Problem details
Extract, unchanged, every line from the top of the material below through the line with "return nt, nt.nodes['Principled BSDF']", and no more.
___ Supplied data ___
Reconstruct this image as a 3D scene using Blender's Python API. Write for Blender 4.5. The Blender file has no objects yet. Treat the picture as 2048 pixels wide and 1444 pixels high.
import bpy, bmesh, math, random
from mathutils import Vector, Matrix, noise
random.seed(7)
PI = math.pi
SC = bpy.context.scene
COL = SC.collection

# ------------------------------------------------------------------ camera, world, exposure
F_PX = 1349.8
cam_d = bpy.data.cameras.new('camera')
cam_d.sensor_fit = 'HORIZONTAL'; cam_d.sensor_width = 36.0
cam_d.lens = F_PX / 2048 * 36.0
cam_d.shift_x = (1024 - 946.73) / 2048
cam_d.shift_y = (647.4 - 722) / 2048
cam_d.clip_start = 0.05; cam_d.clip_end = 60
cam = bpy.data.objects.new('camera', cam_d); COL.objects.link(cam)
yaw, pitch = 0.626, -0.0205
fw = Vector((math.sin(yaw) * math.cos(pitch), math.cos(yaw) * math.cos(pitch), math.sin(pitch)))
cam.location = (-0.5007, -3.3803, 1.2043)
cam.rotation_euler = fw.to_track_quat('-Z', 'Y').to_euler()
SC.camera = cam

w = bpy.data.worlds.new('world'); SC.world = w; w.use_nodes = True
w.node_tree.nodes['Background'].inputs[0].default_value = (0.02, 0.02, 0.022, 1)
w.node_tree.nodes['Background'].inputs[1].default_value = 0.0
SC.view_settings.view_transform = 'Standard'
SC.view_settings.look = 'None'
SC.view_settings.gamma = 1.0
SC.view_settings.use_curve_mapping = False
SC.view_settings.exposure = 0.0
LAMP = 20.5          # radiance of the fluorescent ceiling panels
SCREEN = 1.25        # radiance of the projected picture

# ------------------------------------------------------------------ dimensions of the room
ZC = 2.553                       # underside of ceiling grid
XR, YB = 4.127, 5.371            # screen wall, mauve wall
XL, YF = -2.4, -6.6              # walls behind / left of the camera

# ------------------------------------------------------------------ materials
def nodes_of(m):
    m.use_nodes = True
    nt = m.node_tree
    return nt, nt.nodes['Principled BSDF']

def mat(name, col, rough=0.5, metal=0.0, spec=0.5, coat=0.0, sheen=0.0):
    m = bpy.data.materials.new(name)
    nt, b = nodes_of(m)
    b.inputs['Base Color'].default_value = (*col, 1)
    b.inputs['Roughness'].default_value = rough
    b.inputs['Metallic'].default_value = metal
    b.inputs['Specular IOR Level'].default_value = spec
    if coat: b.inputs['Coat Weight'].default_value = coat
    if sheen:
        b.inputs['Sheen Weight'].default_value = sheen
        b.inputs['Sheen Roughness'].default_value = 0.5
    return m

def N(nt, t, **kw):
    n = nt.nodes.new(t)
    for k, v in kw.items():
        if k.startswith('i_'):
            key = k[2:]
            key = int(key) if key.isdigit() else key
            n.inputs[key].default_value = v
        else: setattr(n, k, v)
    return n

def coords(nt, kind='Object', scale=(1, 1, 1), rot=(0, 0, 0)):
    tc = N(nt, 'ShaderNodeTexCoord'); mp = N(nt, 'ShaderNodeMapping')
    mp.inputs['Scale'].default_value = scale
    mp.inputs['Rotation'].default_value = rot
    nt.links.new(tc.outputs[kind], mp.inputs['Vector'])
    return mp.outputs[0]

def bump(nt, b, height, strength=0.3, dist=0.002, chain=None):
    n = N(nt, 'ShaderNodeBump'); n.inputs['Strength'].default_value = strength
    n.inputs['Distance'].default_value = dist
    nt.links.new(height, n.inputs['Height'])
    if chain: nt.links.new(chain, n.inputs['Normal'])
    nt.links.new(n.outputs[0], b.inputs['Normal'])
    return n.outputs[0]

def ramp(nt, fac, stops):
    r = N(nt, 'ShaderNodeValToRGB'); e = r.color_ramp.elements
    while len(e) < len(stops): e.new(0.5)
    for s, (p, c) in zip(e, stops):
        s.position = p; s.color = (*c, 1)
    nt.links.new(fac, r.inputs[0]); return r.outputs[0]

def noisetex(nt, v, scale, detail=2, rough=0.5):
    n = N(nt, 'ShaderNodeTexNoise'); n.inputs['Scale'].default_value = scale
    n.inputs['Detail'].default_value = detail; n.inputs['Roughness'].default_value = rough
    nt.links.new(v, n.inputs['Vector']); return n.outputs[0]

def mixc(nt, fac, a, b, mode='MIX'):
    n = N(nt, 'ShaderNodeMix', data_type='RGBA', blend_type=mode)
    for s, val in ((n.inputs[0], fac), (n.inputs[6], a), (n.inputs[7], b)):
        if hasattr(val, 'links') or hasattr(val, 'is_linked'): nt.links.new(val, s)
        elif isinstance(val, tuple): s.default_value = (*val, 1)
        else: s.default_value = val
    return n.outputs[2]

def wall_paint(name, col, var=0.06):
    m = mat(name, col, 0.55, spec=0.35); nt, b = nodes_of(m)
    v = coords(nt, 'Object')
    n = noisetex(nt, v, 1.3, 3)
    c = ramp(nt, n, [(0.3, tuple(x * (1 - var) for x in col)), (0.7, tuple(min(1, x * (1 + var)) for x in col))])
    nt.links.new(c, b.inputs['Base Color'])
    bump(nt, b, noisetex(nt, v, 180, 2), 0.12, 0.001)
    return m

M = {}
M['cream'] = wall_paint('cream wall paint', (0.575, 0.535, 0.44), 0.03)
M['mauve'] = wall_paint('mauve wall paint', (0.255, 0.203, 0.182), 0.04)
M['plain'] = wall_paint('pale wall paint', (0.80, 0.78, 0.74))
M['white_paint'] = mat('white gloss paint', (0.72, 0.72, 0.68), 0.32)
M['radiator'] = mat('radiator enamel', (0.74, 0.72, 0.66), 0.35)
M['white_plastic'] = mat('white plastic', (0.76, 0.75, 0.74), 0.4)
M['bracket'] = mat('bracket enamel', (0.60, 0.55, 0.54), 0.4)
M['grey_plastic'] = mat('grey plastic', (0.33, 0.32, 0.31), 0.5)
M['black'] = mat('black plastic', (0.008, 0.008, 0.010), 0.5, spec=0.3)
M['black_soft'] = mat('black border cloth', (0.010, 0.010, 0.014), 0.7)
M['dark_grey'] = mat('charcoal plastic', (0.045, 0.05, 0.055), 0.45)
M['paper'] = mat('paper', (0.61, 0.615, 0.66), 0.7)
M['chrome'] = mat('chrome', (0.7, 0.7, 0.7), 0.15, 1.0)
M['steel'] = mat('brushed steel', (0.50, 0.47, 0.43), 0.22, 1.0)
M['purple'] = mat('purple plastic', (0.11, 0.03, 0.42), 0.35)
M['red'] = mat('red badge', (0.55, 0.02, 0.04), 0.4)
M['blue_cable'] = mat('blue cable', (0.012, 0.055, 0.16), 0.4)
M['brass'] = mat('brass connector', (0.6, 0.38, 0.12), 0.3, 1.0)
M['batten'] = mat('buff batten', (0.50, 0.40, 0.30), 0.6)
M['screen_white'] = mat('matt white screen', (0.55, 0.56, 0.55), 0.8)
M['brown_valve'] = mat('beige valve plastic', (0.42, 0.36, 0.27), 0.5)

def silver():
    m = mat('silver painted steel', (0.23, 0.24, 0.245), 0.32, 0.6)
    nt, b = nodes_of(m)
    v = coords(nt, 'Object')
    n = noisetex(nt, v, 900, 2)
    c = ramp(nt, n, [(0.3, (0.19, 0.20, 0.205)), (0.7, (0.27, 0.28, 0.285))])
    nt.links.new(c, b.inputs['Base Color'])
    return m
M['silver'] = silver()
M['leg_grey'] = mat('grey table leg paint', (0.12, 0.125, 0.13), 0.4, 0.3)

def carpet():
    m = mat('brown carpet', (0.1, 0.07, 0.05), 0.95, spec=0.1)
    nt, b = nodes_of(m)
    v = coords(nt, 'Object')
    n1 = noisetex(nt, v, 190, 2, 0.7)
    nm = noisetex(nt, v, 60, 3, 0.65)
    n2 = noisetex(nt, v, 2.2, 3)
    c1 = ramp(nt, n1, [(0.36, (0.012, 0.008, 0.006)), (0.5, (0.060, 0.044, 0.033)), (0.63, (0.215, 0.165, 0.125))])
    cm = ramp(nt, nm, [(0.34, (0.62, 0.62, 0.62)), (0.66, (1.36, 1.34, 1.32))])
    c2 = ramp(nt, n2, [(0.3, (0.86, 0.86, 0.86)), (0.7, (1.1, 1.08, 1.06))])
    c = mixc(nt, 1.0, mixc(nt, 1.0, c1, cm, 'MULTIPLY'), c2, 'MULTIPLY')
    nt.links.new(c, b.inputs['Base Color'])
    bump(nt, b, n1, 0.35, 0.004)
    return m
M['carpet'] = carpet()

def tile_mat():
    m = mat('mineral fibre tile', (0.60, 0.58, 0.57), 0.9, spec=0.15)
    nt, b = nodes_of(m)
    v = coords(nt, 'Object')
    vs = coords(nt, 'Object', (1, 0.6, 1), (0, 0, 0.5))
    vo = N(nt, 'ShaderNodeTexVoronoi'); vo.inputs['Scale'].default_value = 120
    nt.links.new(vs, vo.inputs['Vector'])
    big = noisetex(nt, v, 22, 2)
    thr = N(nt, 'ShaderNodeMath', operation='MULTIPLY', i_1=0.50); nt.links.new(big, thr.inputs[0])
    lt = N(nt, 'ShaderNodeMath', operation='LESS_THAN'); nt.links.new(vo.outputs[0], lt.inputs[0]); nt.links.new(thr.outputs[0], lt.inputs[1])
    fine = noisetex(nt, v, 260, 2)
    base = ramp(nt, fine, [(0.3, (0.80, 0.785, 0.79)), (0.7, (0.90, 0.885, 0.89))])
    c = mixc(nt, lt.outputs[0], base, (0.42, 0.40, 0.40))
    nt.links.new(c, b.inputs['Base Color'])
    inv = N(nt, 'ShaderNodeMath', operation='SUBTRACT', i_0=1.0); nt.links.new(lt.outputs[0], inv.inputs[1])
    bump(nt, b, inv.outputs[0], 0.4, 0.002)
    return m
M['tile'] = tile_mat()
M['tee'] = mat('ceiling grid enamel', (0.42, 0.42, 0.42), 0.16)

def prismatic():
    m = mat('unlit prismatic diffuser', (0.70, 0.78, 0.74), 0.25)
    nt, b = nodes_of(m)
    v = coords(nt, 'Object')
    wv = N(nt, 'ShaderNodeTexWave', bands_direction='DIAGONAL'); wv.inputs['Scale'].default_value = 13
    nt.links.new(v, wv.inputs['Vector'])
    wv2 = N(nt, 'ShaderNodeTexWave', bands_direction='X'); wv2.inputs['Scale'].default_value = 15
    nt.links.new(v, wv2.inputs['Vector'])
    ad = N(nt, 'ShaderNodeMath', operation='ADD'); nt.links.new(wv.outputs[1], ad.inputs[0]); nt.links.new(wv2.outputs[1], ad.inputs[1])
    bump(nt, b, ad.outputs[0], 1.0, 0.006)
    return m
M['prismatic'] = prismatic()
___
Full answer
Reconstruct this image as a 3D scene using Blender's Python API. Write for Blender 4.5. The Blender file has no objects yet. Treat the picture as 2048 pixels wide and 1444 pixels high.
import bpy, bmesh, math, random
from mathutils import Vector, Matrix, noise
random.seed(7)
PI = math.pi
SC = bpy.context.scene
COL = SC.collection

# ------------------------------------------------------------------ camera, world, exposure
F_PX = 1349.8
cam_d = bpy.data.cameras.new('camera')
cam_d.sensor_fit = 'HORIZONTAL'; cam_d.sensor_width = 36.0
cam_d.lens = F_PX / 2048 * 36.0
cam_d.shift_x = (1024 - 946.73) / 2048
cam_d.shift_y = (647.4 - 722) / 2048
cam_d.clip_start = 0.05; cam_d.clip_end = 60
cam = bpy.data.objects.new('camera', cam_d); COL.objects.link(cam)
yaw, pitch = 0.626, -0.0205
fw = Vector((math.sin(yaw) * math.cos(pitch), math.cos(yaw) * math.cos(pitch), math.sin(pitch)))
cam.location = (-0.5007, -3.3803, 1.2043)
cam.rotation_euler = fw.to_track_quat('-Z', 'Y').to_euler()
SC.camera = cam

w = bpy.data.worlds.new('world'); SC.world = w; w.use_nodes = True
w.node_tree.nodes['Background'].inputs[0].default_value = (0.02, 0.02, 0.022, 1)
w.node_tree.nodes['Background'].inputs[1].default_value = 0.0
SC.view_settings.view_transform = 'Standard'
SC.view_settings.look = 'None'
SC.view_settings.gamma = 1.0
SC.view_settings.use_curve_mapping = False
SC.view_settings.exposure = 0.0
LAMP = 20.5          # radiance of the fluorescent ceiling panels
SCREEN = 1.25        # radiance of the projected picture

# ------------------------------------------------------------------ dimensions of the room
ZC = 2.553                       # underside of ceiling grid
XR, YB = 4.127, 5.371            # screen wall, mauve wall
XL, YF = -2.4, -6.6              # walls behind / left of the camera

# ------------------------------------------------------------------ materials
def nodes_of(m):
    m.use_nodes = True
    nt = m.node_tree
    return nt, nt.nodes['Principled BSDF']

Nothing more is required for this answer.